In our modern world, we consider science to naturally go hand in hand with progress.1 These two concepts are almost perceived as synonyms. Science is progress; I believe in science as I believe in progress. We then consider ourselves progressive, as supporters of progress, “moving forward” in the etymological sense of the word. Progress is often opposed to conservation, with the latter being seen as a symbol of inertia, i.e., resistance to change.
In the eyes of the general public and progressive intellectuals, science—which is constantly advancing—cannot be conservative. By conservative, I mean preserving, safeguarding, and maintaining things, structures, and unchanging ideas. But is science only progressive?
Scientific ideas are often seen as revolutionary, wiping away the past, the tabula rasa.
However, while ideas evolve, change, and modify, they still preserve certain older ideas that inspire the new ones.
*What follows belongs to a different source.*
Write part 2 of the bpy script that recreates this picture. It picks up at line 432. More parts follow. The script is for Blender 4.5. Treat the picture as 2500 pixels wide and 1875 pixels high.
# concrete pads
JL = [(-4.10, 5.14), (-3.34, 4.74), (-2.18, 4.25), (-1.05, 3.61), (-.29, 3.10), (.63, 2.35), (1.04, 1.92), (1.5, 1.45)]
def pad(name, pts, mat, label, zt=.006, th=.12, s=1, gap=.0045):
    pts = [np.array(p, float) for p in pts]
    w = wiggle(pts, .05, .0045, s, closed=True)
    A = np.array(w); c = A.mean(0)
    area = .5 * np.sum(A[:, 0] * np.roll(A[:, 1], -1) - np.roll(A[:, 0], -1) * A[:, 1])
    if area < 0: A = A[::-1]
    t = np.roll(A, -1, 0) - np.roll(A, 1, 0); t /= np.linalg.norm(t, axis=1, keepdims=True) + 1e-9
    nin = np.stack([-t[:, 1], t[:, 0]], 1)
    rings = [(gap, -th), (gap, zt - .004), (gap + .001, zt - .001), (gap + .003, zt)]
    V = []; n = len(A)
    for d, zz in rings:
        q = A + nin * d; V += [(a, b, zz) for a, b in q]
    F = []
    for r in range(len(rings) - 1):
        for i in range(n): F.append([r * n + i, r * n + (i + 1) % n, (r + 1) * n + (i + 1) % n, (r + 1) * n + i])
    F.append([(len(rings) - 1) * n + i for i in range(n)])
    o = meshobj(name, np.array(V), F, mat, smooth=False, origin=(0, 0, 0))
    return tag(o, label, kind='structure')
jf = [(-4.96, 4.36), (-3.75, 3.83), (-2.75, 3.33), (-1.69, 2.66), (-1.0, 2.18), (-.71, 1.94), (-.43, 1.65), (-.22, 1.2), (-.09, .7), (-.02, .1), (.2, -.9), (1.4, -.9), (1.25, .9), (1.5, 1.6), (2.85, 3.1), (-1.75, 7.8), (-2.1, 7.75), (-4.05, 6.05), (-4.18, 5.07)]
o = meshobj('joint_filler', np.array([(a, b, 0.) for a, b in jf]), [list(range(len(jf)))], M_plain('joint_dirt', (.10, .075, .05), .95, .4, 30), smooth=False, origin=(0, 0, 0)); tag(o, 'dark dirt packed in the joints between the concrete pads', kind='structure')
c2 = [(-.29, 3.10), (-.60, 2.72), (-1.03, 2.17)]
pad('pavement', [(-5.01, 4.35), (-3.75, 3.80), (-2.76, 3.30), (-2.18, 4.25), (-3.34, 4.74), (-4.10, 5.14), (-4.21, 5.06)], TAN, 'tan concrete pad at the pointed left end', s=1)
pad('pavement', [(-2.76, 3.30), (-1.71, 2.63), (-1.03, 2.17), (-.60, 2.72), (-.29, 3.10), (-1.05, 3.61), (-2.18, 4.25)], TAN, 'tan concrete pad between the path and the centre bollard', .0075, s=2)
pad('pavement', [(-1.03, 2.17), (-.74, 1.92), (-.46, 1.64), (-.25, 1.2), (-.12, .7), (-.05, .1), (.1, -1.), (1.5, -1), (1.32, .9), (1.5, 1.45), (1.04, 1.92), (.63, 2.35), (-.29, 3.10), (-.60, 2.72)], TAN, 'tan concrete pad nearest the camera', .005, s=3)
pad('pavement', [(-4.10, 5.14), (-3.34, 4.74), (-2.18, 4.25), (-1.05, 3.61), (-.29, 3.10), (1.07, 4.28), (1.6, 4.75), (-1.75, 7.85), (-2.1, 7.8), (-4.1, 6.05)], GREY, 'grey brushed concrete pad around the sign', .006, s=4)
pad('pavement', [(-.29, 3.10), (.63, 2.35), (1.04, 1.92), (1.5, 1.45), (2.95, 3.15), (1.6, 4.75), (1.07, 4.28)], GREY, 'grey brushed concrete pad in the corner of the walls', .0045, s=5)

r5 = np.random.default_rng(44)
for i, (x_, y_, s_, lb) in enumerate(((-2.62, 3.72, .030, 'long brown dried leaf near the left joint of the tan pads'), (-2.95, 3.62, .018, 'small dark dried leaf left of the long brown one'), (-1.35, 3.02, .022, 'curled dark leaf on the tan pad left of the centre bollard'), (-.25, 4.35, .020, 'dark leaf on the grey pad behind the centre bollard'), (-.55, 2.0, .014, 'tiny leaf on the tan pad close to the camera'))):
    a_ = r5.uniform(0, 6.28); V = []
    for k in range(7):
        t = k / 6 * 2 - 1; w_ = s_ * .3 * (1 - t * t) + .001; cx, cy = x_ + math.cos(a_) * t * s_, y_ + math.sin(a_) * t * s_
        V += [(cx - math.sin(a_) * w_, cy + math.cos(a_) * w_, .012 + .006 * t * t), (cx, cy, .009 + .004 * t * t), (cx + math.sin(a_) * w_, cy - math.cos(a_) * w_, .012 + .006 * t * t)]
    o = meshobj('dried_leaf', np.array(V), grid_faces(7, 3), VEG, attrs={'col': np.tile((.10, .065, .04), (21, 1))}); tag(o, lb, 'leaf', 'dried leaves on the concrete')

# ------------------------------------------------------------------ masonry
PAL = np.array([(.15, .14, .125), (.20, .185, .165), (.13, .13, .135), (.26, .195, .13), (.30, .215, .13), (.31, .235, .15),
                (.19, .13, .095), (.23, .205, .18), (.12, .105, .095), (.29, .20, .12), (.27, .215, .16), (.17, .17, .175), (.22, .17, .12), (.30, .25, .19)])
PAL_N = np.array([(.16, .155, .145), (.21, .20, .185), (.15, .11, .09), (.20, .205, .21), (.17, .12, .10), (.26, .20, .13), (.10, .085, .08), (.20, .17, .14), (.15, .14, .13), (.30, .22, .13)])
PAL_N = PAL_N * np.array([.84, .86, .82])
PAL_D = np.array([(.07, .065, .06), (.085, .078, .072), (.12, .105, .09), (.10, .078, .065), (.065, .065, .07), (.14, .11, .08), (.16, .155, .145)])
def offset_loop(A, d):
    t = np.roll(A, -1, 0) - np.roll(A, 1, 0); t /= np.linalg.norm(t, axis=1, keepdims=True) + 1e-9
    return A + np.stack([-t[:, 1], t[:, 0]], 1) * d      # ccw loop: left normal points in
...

In this sense, we will see that science preserves more than it changes. But this is not opposed to progress. Actually, the foundation of science itself obeys a law of conservation, despite being in constant motion. As for scientists, Albert Einstein is the famous symbol of both scientific and political progress (Person of the Century 1999). We often hear that he revolutionized physics and our understanding of nature.
However, the historical reality is more complex than we think. Einstein could be a staunch conservative in many aspects, while other scientists who are perceived as more conservative were more open to progress.
This article examines the contradictions and hesitations between progress and conservation inherent to science and the people who shape it through the illustrious example of Einstein. We will defend the thesis that sciences are built in the image of nature, i.e., preserving what needs to be preserved and constantly evolving to endure. At the end, we will support the idea of the existence of a complementarity rather than a dichotomy between progress and conservation in the construction of science.
Einstein vs. Bohr: Revolutionaries or Conservatives?
As compared to his theory of relativity, Einstein is less known to the general public for his work in quantum physics, which nevertheless earned him the 1921 Nobel Prize in physics. His interpretation of the photoelectric effect in one of his four articles in 1905 introduced the idea of light particles, or light quanta, now known as photons (Einstein 1905a). Building upon the 1899 work of Max Planck, another illustrious German physicist, and the experimental research of Heinrich Hertz in 1897, Einstein wrote, in my opinion, his best article in 1905 because he was able to demonstrate a property of nature that was still being debated at the time, namely the existence of elementary particles.
Although the hypothesis of energy quanta had been proposed by Planck in 1899, Einstein was the first to take the decisive step and embrace the quantum nature of matter on a microscopic scale. His explanation, simple and elegant, was the most convenient way to describe nature, that is, the observation of phenomena. Yet he was not among those who completely revolutionized atomic physics. He strongly opposed the work of the Copenhagen school and its leader, Niels Bohr. Did he oppose the theoretical results? No, he opposed the philosophical interpretation of those results.
Quantum physics is based on the idea of intrinsic randomness in nature. The uncertainty principle, formulated by Werner Heisenberg (1971) in 1927, provides the clearest formulation of this concept. The statement of this principle tells us it is impossible to simultaneously know the position and velocity of a moving particle.
Furthermore, if we know the uncertainty in the measurement of position, then the uncertainty in the measurement of velocity is at least equal to a certain value that is inversely proportional to the first uncertainty. Due to this fundamental uncertainty, the classical description of matter no longer works. We can no longer, as Newton did, describe a particle as a material point. Another representation is therefore necessary.
In 1926, Erwin Schrödinger proposed an equation, now bearing his name, that describes the dynamics of a particle using a wave function. Thus, a particle is seen as a wave on an atomic scale and as a particle on our scale. What is surprising is that, conversely, in the case of light, it was first shown to behave like a wave (according to the works of Thomas Young in 1804, James Clerk Maxwell in 1850, and Heinrich Rudolf Hertz in 1898), and then in 1905, it was shown to behave as a particle, the famous photon. This seems contradictory: light is both a wave and a particle. As for atomic matter, we face a similar problem. Indeed, a particle behaves like a wave, but when we observe this particle, we see it as a particle. To resolve this problem in the interpretation of quantum physics, the physicist Niels Bohr formulated in 1928 one of the greatest ideas in the philosophy of science of the twentieth century: the principle of complementarity (Bohr 1928).